I believe that many of us rely on stale arguments that have no stake in our hearts. Mind you, these arguments are not stale because they are poor, but rather they are stale because they are not lived out in our hearts. Instead, we deny intellect and rely on half-formed expressions of care that end when we get bored with trying to “figure it out.” We Catholics talk big, and when it comes to making large statements to sway voters, we are out there with the best of them, giving shout-outs against wars (which the conservative Catholics call unpatriotic socialism) and against abortion (which the liberal Catholics call fascistically legislative morality). The most recent election notwithstanding, for much of the last fifty years I would like to think that, with regard to her public statements, the Church’s epistles have done a decent job expressing our faith to the world. Unfortunately, we may have done a poor job of receiving them and attempting to live them out. Many people I know do not wrestle with reading church teaching, but instead just take someone else’s word for it. In times like these, this often means that we allow fearful interpretations, limited expressions of orthodoxy and systematic nay-saying to be our guide. There has been a return to ignoring the balance between intellect and emotion, and we have as a result a discrepancy between our professed faith and the faith we put into action.

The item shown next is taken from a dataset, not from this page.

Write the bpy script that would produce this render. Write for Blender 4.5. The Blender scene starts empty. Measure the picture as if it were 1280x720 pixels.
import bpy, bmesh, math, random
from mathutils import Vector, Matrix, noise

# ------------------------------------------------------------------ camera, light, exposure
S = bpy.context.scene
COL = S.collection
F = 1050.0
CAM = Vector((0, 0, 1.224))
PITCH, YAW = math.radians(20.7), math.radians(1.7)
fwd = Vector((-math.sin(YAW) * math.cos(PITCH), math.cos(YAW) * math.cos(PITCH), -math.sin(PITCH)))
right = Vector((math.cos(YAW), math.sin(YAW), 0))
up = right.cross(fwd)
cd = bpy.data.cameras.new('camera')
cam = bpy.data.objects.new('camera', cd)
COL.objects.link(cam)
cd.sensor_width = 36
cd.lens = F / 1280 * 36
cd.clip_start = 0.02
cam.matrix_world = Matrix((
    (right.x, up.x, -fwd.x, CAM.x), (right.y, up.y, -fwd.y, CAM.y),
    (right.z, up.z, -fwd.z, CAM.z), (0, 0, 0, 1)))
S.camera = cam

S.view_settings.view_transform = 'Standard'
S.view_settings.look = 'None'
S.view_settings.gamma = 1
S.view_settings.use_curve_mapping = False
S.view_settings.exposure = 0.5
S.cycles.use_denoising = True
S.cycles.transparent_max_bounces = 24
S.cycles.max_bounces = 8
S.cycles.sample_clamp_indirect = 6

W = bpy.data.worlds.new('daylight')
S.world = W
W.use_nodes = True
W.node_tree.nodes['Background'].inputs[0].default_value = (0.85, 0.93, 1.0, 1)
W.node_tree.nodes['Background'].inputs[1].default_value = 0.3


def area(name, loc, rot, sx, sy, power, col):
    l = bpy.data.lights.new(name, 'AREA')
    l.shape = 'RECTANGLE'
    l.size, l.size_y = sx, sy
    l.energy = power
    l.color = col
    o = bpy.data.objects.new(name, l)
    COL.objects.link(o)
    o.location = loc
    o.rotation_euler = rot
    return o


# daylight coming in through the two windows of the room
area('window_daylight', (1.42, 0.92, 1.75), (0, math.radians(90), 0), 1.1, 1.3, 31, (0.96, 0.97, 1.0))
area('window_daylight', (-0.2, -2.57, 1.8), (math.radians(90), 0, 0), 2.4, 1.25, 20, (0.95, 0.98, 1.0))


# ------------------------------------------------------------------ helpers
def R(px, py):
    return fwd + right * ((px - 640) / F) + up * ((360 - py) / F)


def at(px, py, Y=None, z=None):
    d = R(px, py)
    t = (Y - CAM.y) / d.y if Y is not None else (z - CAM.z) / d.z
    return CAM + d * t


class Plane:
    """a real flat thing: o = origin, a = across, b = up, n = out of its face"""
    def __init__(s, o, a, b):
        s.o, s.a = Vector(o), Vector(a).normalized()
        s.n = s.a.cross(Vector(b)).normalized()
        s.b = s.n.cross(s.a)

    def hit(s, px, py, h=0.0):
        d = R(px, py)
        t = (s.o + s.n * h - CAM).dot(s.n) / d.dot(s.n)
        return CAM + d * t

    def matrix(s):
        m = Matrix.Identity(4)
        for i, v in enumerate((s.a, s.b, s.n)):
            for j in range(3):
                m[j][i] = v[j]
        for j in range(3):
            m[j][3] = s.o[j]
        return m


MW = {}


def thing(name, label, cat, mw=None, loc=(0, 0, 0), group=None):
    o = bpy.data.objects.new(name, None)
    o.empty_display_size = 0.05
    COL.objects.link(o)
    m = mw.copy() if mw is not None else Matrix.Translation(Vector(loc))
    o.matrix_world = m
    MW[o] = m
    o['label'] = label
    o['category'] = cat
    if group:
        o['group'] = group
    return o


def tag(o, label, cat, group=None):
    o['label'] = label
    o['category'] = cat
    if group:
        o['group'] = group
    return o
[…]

I want to believe that the Church is into teaching Catholics how to think and develop their consciences by, first, explaining what different theologians think and then using actual events to illustrate the situation. What appears to be occurring, however, is that the same backbiting excuses for dialogue that we find present in politics are making their way into Christian dialogue. Just as words like “socialist,” “conservative,” and “liberal” have taken on absurd meanings that feed into gross stereotypes (and are seemingly akin to declarations of war in the political arena), so have like-concepts entered into religious dialogue. We are told to accept the common interpretations of our political parties with regard to economics, war and sex without understanding what the Church teaches. Many of us do not read the Church’s teachings or adequately understand them. So rather than entering into thoughtful dialogue rooted in love for one another and for creation, we do what we are told and then level accusations at others who do not do as we do. We are finding divisions where there should be none, and ignoring opportunities for solidarity. We are failing to think with one another because we have forgotten to care for one another. In the end we are left scrapping over caricatures of policies and events that hardly resemble the actual thing.

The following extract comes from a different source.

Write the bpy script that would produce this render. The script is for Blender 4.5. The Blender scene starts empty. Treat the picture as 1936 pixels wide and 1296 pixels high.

The adage is “taste and see” not “eat this or else.” We remember that the goodness of being Christian should be self-evident. This part of the teaching, at least, is not some cosmic riddle: love one another. Arguments over orthodoxy and politics will not save us, but rather our expression of love. We are not forced into acting in one way or another, but rather, once we understand, we actively choose to do the good. Until we actually choose to do the good, until we internalize care for one another and live out of compassion, we are just professing a truth we do not really believe and giving false witness in world already filled with confusion and lies. Explanations of a loving God are ignored and arguments for morality fall flat because they are backed up by aggression, not love. At the end of the day then, the argument against religion is made stronger because, with so much internal strife, we find it impossible to express the love that it is our mission to relate to the entire world.